Bryce is not against solar or wind power per se (in fact he has taxpayer subsidized solar panels on his own home). He's just arguing that given the scale of the US energy needs and the amount that wind and solar can viably supply, it's unrealistic to expect them to replace a significant amount of the energy that we currently get from carbon sources anytime in the foreseeable future.

One of the other ways that President Obama plans to transition the US to renewable energy is by building "smart" energy grids. The intermittent nature of solar and wind power necessitates the need for such an upgrade. However, as William Tucker points out in the March 9th edition of National Review (sub req), there's more to it than just making the grid smarter:

This will not solve the supply-and-demand problem, however: If the wind dies down, power disappears, and even the smartest grid can't transmit electricity that doesn't exist. To increase the proportion of electricity coming from wind and solar to anything like Friedman levels, a vast network of electrical storage will also be required.

At present there is only one established technology for storing commercial quantities of electricity, "pumped storage." At night, such a system uses extra electricity to pump water uphill. During the day, when demand is high, the water is released, and the power is re-collected via turbines. There are about 30 pumped-storage plants around the country, with a total capacity of approximately 20,000 MW--3 percent of our total consumption. All the good sites are gone, and there will be no more.

A second method is to use excess electricity to fill underground caverns with pressurized air, but this is not yet in wide use. There is also talk of employing a national fleet of electric cars as a network of storage batteries, but that is far in the future.

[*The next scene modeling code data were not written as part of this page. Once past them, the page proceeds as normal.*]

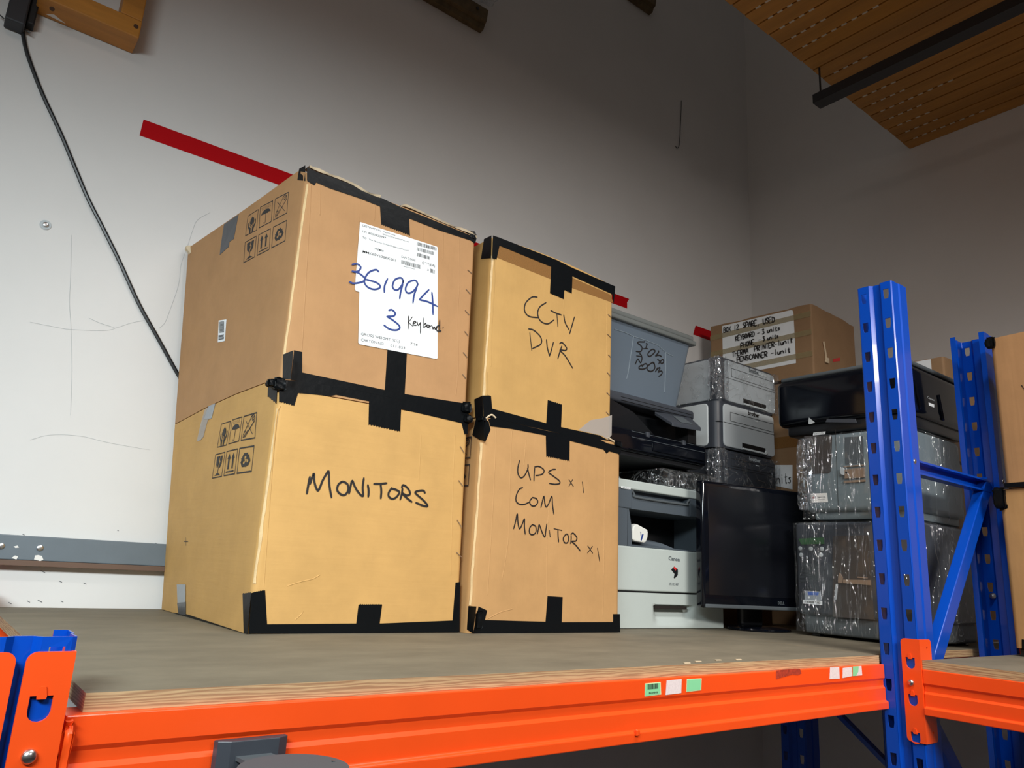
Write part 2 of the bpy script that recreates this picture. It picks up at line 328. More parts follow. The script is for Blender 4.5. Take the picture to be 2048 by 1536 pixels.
# ================================================================ setting
WY = 2.06; BW = ('y', WY); XW = on(BW, 1502, 560).x; RW = ('x', XW); FZ = -1.5
ZC = on(RW, 1820, 298).z; YC = on(RW, 1820, 298).y
mb = MB(); mb.box(-3.0, WY, FZ, XW+.1, WY+.1, 4.2)
for st, wd in (([(143, 470), (141, 560), (139, 605), (142, 655), (144, 740), (141, 830)], .0010),
               ([(60, 644), (100, 652), (141, 659), (210, 661), (235, 655), (262, 646), (288, 641)], .0009),
               ([(178, 636), (200, 646), (228, 655)], .0012), ([(420, 425), (395, 440), (385, 462), (374, 496), (362, 530), (357, 570), (340, 620), (330, 645), (318, 657)], .0010),
               ([(60, 880), (100, 870), (160, 872), (220, 886), (300, 900)], .0008)):
    ink(mb, BW, [st], wd, off=.0006, mi=1)
for x, y, l in ((86, 1143, 8), (121, 1163, 5), (170, 1167, 5), (80, 1202, 8), (57, 1203, 5), (124, 1203, 4), (20, 1206, 5), (313, 1087, 4), (47, 1069, 3), (236, 1061, 2)):
    ink(mb, BW, [[(x-l/2, y-l*.2), (x+l/2, y+l*.3)]], .0024, off=.0006, mi=2)
struct('wall_back', mb, ['wall', 'crack', 'mark'])
mb = MB(); mb.box(XW, -4, FZ, XW+.1, WY, 4.2); struct('wall_right', mb, ['wall'])
mb = MB(); mb.box(-3.0, -4, FZ-.1, XW+.1, WY+.1, FZ); struct('floor', mb, ['floor'])
# board ceiling of the mezzanine: boards run towards the wall, 70 mm pitch, with dark gaps and slots whose light is painted in pale
mb = MB(); X0 = -1.6; p = .0702; xs = XW-.0015
k = 0
while xs > X0:
    a = xs-p+.006
    mb.box(a, -3.2, ZC, xs, YC-.001*(k % 3), ZC+.02, 0)
    xs -= p; k += 1
mb.box(X0, -3.2, ZC+.02, XW-.001, YC, ZC+.05, 1)
xs = XW-.0015-p; k = 0
while xs > 1.4:
    n = 4 if k % 4 else 8
    for j in range(n):
        y = YC-.045-j*.036
        if 10 <= k <= 11: continue
        mb.box(xs-.0005, y-.018, ZC-.0012, xs+.0065, y, ZC+.001, 2)
    xs -= p; k += 1
struct('ceiling', mb, ['ceil', 'gap', 'dash'])

# hanging steel channel under the ceiling, with its rod
t = thing('ceiling_channel', 'long dark steel channel hung under the brown board ceiling', 'steel channel', (2.30, 1.25, ZC-.12))
mb = MB(); za = ZC-.135; xa = 2.285
mb.prism([(xa, 1.262, za), (xa+.050, 1.262, za), (xa+.050, 1.262, za+.036), (xa+.047, 1.262, za+.036), (xa+.047, 1.262, za+.003), (xa+.003, 1.262, za+.003), (xa+.003, 1.262, za+.036), (xa, 1.262, za+.036)][::-1], (0, -3.2, 0))
build('channel', mb, 'dark_metal', t)
mb = MB(); mb.tube([(2.288, 1.232, za+.002), (2.288, 1.232, ZC)], .0035); build('hanger_rod', mb, 'dark_metal', t)
for yy in (.2, -.9):
    mb = MB(); mb.tube([(2.31, yy, za+.002), (2.31, yy, ZC)], .0035); build('hanger_rod', mb, 'dark_metal', t)

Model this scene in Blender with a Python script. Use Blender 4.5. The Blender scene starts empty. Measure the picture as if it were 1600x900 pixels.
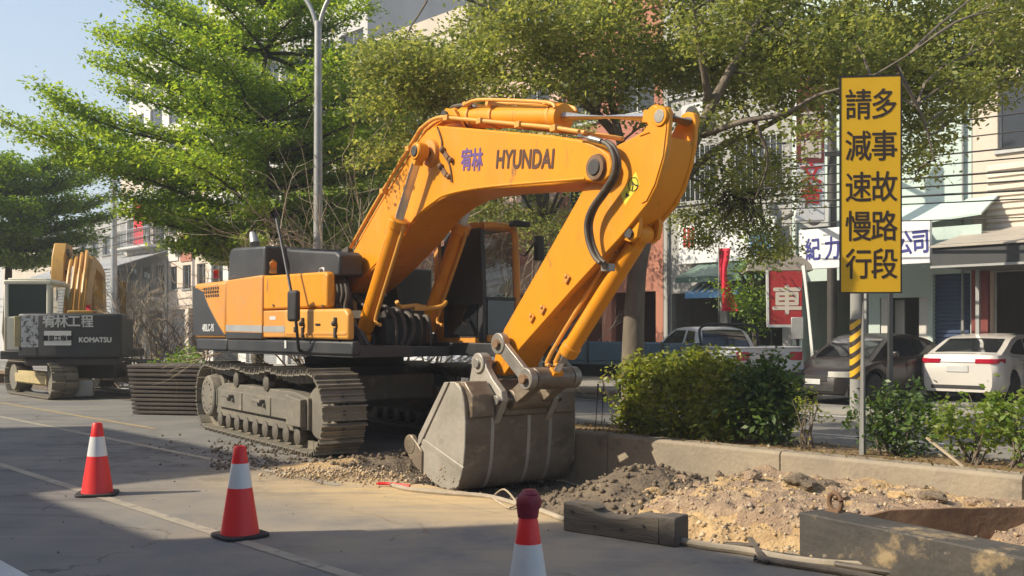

I find it fascinating that with all the technological advances that have been made in the almost one-hundred-thirty some years since Edison patented a system for electric distribution, the best way that we've been able to figure out to store electricity is to use it to pump water water up a hill and then recapture it on the way down. Storage isn't the only problem that wind and solar present for the grid either:

The second problem, that of transporting wind- and solar-generated electricity to population centers, requires a completely different solution. Our 345 kilovolt (kV) transmission lines cannot transport electricity more than 300 miles without excessive losses to heat and friction. The only way to reduce line loss is to upgrade to 765 kV. That means building an entirely new national grid--at a time when our current grid has fallen into disrepair because no one wants transmission lines built near his neighborhood. The cost will easily surpass $1 trillion.

That cost probably isn't even taking into account all the court battles that will ensue as people seek to prevent the lines from being built in their back yards. How many years would it take to even get local approval for such a far-reaching project?

Finally, Tucker gets back to the ultimate problem with wind and solar that Bryce has oft noted, the scale:

That won't be the end of the matter, however--these updates will address the distribution of electricity, but not its generation. To supply more wind and solar energy, we'll need windmills and sunlight collectors on an almost unimaginable scale. In his testimony before the Senate Foreign Relations Committee in January, Gore downplayed the cost this would impose, claiming that all of America's electricity needs could be provided by a southwestern solar facility "100 miles on each side" (10,000 square miles). To support this assertion, he referenced a January 2008 Scientific American article.

But the article, "A Solar Grand Plan," actually says "46,000 square miles of land would be needed for photovoltaic and concentrated solar power installations."


What's 36,000 square miles between friends?

That's one-third of New Mexico, the fifth-largest state. The article also calls for a national network of pressurized-air electricity storage. The solar collectors would easily cost $1 trillion, the storage system a second trillion, and the rebuilt transmission grid a third. A trillion here, a trillion there...

...and you're starting to talk real money. Unfortunately, using such money to invest in wind and solar doesn't mean that you're talking about addressing America's real energy needs.